General Motors announced earlier this week that one of the world’s largest investment firms, Capital Research Global Investors, has purchased a substantial amount of GM stock that amounts to nearly 6% of the company’s overall outstanding shares.
General Motors notified the US Security and Exchange Commission in a filing that Los Angeles-based firm Capital Research Global Investors had agreed to purchase 92 million shares of GM stock, giving them roughly 5.8% of the American automaker. At the listed price during the time of the sale ($25.40/share), those 92 million shares would have cost Capital Research Global Investors around $2,336,800,000 – that’s $2.3 billion for those who don’t want to do the figuring on their own. This announcement comes as part of the SEC law that requires publically traded companies to inform the feds anytime a company is moving more than 5% to a new owner.
The fact that a massive and successful financial group like Capital Research is willing to set aside that kind of money for General Motors stock should spell good things for GM and GM’s current shareholders – including the US government. GM stock is down around 45% from one year ago, causing many to show concern for the American automaker but with a global lead in sales through 2011 and the recently announced profit of almost $8 billion dollars, shareholders may look to stay the course to see how the company grows in the next year. Also, the fact that Capital Research is willing to invest $2.3 billion may lead other investors to show more confidence in GM and when more people want to buy a given stock, the price is driven up.
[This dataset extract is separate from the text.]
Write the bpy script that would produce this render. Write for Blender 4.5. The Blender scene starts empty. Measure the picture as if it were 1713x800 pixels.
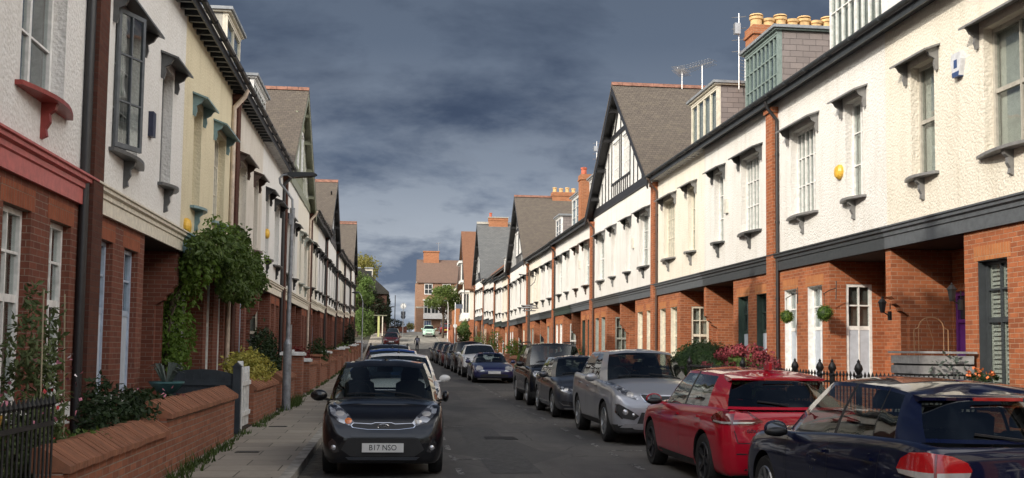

Many speculators in the investment industry as well as the automotive industry analysts expect things to continue to improve for General Motors (and the other American automakers) as the US economy continues to slowly grow. The American auto industry had a great year in terms of growth and volume in 2011 and many expect 2012 to follow those same trends with an influx of attractive and efficient vehicles hitting the US dealerships. GM has continued to offer newer inexpensive, efficient compact models like the new Chevy Sonic and upcoming Chevy Spark while continuing strong sales with the likes of the Chevy Cruze.
In addition to being good for investors, the growth of GM stock price is good for the US government, who currently holds around 26% from the results of the 2009 “bailout loans”. Many Americans expect to see that ownership converted into the money owed from those loans but for that to happen – the government would need to sell their stock at a price of $53 per share to break even. With a price in the $25 dollar range, $53 is a long way off but if sales continue to improve through 2012 for GM around the world, it isn’t impossible to see prices reach that level in the future.